Within all this, Gluck and co-writer Patrick Burleigh manage to work in callbacks to bits that were quite fun the first time ‘round. Cottontail is a hyper-active daredevil, this time fueled by a jelly-bean-induced sugar high. The anxiety-ridden rooster is back, screaming with new fears and conspiracies. And Gleeson’s gawky hero is once more tossed about like a chew toy. To his credit, he is totally game, turning a frolic into a laugh-out-loud prat-fall that spins from practical stunt to CGI-enhanced insanity. Kids might well relish more of the same, especially when it comes to Corden giddily leaning into a voice performance that’s not just obnoxious, but proudly so. Really. It’s repeatedly noted his “polarizing” voice is “annoying,” then played as a joke on the level of “I’m not touching you. I’m not touching you. I’m NOT TOUCHING YOU.”

Unfortunately, the balance between adult sensibility and childlike wackiness is lost here, as McGregor and Peter are pushed along different paths for much of the film. The animal hijinks are the focus, which makes sense for a kids’ movie. Still, it means the rom-com chemistry that made the first film such a surprising thrill is short-changed. There are some familiar—and welcomed sparks—in a kooky couple’s fight, but little else is given to Rose Byrne other than to cluck and drop jaw at news, for better or for worse.
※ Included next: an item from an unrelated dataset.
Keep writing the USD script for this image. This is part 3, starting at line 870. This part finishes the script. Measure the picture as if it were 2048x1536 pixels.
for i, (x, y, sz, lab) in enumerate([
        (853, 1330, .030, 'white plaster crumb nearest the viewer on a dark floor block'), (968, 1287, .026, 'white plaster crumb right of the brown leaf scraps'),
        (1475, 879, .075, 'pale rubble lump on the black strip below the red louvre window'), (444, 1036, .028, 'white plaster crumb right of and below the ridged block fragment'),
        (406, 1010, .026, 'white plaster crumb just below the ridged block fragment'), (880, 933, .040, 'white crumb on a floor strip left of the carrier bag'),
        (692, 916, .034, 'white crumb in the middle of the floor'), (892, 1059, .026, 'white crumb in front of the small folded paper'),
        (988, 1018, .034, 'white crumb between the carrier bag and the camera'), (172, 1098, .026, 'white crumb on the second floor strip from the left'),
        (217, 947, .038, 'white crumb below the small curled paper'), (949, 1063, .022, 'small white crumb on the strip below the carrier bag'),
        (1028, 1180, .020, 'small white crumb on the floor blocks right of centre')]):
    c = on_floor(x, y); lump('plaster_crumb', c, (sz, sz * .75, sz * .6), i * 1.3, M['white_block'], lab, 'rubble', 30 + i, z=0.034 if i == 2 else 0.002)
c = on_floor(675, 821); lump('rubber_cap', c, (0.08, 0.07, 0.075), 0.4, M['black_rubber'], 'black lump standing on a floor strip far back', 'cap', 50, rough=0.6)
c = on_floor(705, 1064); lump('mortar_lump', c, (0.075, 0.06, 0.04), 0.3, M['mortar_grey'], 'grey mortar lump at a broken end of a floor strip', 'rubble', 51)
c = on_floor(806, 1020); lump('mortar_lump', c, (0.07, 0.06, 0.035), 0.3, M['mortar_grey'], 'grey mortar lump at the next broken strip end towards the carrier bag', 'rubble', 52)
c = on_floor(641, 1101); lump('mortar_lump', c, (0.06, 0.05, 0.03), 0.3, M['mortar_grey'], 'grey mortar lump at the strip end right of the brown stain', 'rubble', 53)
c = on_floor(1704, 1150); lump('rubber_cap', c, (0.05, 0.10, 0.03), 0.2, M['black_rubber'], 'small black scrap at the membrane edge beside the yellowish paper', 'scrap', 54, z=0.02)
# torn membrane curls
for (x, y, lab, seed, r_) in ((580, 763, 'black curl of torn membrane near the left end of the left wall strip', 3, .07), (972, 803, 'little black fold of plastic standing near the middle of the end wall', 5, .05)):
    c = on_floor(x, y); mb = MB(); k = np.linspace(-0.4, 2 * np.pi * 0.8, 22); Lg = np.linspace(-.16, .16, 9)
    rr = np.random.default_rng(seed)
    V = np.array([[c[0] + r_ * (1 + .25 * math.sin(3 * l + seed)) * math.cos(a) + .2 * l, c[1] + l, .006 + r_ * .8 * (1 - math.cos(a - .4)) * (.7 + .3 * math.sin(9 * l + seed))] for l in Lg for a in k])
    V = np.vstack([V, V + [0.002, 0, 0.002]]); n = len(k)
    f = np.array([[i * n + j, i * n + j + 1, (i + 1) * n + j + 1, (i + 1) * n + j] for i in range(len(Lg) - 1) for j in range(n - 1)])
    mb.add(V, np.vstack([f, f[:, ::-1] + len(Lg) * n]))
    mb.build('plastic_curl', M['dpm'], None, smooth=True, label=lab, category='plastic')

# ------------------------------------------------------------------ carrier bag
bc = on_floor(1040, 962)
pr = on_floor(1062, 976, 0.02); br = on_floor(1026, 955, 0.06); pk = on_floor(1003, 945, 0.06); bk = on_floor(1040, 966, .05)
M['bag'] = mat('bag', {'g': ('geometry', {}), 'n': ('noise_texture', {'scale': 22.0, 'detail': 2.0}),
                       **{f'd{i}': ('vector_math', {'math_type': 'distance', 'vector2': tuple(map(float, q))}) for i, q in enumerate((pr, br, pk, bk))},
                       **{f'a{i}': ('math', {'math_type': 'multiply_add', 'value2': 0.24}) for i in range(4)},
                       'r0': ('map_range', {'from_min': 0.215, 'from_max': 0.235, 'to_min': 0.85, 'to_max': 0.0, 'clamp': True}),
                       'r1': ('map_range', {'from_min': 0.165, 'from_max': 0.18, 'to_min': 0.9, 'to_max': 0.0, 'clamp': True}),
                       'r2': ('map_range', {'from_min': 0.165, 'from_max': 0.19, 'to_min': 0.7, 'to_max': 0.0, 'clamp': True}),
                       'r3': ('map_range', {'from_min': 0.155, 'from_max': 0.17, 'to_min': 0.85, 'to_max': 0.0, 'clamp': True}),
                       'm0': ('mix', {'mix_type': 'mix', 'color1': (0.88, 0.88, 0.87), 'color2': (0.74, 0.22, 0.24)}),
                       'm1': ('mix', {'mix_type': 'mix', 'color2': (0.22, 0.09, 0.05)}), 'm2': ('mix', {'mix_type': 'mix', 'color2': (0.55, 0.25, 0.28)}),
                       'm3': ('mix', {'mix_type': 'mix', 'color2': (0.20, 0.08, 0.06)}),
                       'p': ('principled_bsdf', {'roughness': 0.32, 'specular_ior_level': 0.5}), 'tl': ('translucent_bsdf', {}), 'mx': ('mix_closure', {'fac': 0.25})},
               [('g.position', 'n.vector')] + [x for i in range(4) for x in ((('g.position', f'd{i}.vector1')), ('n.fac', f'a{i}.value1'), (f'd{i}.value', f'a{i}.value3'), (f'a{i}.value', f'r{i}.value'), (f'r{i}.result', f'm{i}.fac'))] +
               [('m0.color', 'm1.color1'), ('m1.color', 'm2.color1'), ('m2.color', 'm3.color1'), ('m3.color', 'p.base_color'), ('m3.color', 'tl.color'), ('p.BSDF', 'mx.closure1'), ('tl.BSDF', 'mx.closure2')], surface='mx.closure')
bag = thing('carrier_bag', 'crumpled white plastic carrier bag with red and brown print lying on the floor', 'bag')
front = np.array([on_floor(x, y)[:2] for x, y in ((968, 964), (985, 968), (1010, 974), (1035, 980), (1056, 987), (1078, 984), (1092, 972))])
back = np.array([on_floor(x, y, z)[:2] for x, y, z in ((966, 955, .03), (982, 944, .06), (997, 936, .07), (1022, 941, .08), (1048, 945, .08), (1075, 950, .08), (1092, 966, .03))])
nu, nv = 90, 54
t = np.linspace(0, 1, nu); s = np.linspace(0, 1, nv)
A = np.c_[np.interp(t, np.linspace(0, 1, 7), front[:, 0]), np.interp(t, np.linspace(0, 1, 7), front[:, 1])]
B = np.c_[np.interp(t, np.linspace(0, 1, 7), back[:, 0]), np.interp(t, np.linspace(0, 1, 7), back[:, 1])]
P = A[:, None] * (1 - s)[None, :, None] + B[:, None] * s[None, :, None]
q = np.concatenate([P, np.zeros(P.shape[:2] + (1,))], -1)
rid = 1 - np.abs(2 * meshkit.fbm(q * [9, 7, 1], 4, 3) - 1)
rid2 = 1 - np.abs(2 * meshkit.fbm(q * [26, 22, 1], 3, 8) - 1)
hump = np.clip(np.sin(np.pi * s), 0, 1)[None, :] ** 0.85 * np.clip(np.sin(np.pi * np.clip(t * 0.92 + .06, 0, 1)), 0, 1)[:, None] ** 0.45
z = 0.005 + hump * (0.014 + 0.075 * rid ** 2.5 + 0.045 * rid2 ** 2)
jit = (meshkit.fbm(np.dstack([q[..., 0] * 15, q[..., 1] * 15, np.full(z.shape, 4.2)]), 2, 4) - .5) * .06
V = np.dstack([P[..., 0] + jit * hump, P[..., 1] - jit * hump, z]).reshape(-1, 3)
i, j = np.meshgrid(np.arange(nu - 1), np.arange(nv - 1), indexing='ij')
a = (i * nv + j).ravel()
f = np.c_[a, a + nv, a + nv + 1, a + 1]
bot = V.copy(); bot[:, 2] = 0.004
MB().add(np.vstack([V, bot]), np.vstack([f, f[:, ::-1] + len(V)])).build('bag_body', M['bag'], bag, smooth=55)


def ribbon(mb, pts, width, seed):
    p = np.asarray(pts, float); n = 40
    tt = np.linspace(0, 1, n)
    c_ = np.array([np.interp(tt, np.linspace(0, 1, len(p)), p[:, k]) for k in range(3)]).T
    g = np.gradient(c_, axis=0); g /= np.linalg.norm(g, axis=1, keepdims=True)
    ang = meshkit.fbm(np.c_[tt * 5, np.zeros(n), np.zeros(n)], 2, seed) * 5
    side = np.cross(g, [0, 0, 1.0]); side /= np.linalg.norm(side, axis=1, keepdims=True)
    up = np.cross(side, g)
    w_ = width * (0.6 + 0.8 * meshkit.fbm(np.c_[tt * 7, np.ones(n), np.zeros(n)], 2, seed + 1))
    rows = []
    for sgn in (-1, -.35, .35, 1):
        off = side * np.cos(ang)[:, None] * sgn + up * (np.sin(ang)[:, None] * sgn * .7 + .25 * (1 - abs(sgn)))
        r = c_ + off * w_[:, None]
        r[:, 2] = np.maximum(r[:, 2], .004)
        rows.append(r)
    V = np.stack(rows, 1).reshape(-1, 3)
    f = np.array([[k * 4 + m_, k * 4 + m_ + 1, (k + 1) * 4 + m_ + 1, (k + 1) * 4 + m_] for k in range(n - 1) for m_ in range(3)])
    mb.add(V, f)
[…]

Gleeson fares better, digging into the daffiness whether he’s scolding a rabbit like a bratty toddler or getting caught up in the dreamy eyes of David Oyelowo. (Farmer McGregor is officially bi now. Happy Pride!)

Late in the second act, Gluck aims for meta cleverness by having a babbling board of marketing execs pitch outrageous ideas for Bea’s childrens’ books. It’s a none-too-subtle satirizing of the pressures put on creators to juice up a sequel. Bea is repulsed when these money-chasing suits suggest an action-packed finale full of boat chases, motorcycles, and skydiving. Then of course, Peter and his crew will do all this and then some. But it’s cheeky—because it’s the kind of things studio hacks might request—and Gluck gave to them—but made fun of it first! Maybe it’s a tongue-in-cheek gag. Maybe it’s a cry for help. But either way, it’s not as funny on the screen as it may have played on the page.

In short, this sequel is a wonky ride, not as scenic, smooth or satisfying as its predecessor. Still, it’s fun. Kids will cackle at the misbehaving rabbits, who are cute and silly and loud. They may relate to Peter’s frustration at being deemed “bad” even when he’s trying his best. Adults aren’t as likely to cheer. But I will say Gluck lands some superb jokes that hit nostalgia and absurdity with a marksman’s aim. To avoid spoilers, I’ll tease only that this bunny adventure might well contain the best Green Day needle-drop in cinema history.

In the end, Peter Rabbit 2: The Runaway is a jolly adventure full of hijinks and jokes. It doesn’t live up to the first film. But what sequel does?

Peter Rabbit 2: The Runaway opens in theaters on June 11.